Ignoring that for a moment, the App Store model has proved a real winner for the iPhone. 100,000 apps published and counting proves the value of the more open model. Apple has provided a value-added route to market for third parties and has made it easy to use. Over time, it may realise that blocking apps that apparently compete with part of its offering is likely to be counter productive and indeed some of these (for example VoIP) have now made it through. Others (like Google) have found ways to deliver their services without applications – through the browser on the iPhone. The iPad will no doubt prove attractive to even more application publishers and will enable a richer experience than the Kindle. It will allow a greater choice (of content and business models) for those that just want to consume the written word and it will also encourage innovation in multi-media entertainment for those that want more. This innovation will be so much richer because it does not entirely depend on Apple to do it. The (partly) open nature of the App Store delivers a huge benefit to consumers and in turn to Apple. As I write this, Amazon has just had a very public fight with Macmillan Publishers over the pricing of their eBooks, which neatly illustrates the point.
Let’s get back to the television and we can see that this approach is equally valid. The Kindle-like pay TV model has worked well in the past but needs to evolve rapidly to stay competitive. If consumers find that their bundled TV experience is inferior to more open offerings, they will churn. Perhaps, like Apple, it is possible for pay TV operators to partly open up their platforms, but unless they have critical mass globally, it is hard for those platforms to genuinely foster the innovation achieved by Apple. Globally, pay TV is highly fragmented which means that no-one has that critical mass. It is also characterised by massively expensive proprietary platforms that demand big systems integration projects to build and maintain them. Consumer electronics manufacturers have the global reach but currently seem intent on the development of proprietary platforms that are even less open than Apple’s. Internet players like Yahoo! with its TV Widget platform are interesting, though adoption by CE manufacturers seems half-hearted. Perhaps we will see some strategic partnerships between pay TV operators and consumer electronics manufacturers or software platforms that will allow access to globalised applications platforms? Perhaps Virgin’s deal with TiVo has this potential? Of course, Apple could still replicate its App Store for TV.

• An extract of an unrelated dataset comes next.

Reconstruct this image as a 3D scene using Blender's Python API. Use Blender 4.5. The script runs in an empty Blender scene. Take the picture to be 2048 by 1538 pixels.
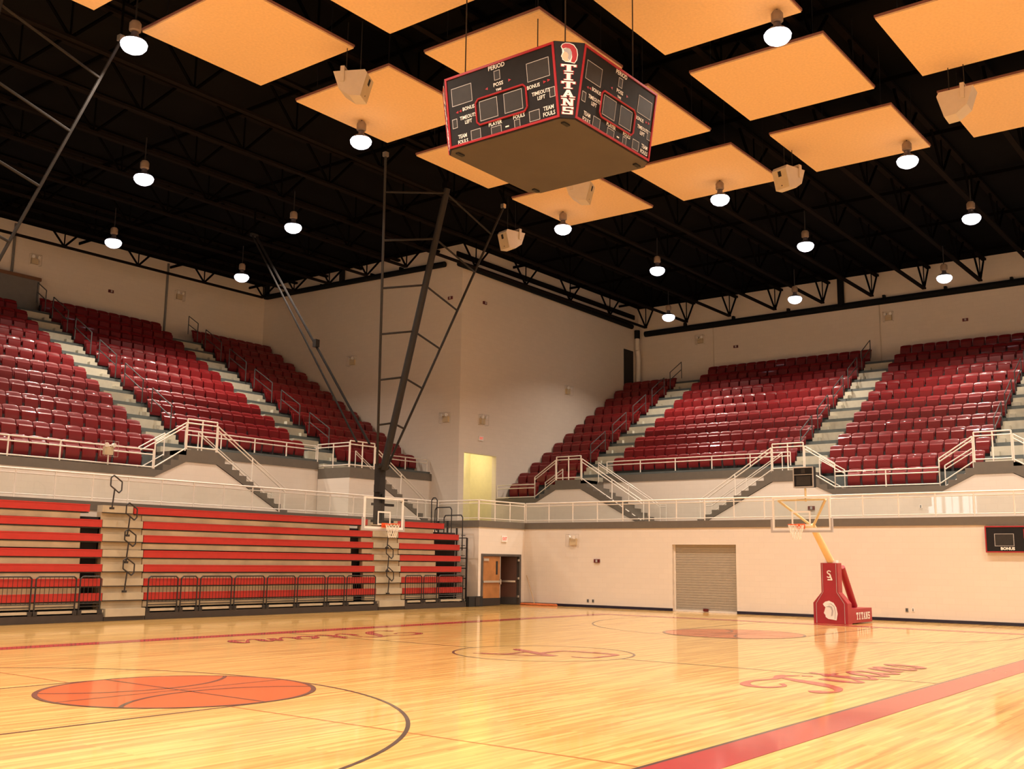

The real answer is that we will probably only deliver a truly compelling consumer experience through initiatives like Canvas or HbbTV. On paper, these initiatives have the potential to stimulate innovation without the Apple-style blocking of competitive applications. Any organisation will be able to publish applications to the App Store following whatever business model it chooses. BT and Talk Talk have both decided to support the Canvas model despite having invested heavily in Kindle-style IPTV in the past. Is this enlightened thinking or desperation in the face of competition from Sky? The success of the iPhone – and perhaps soon the iPad – says it is very much the former.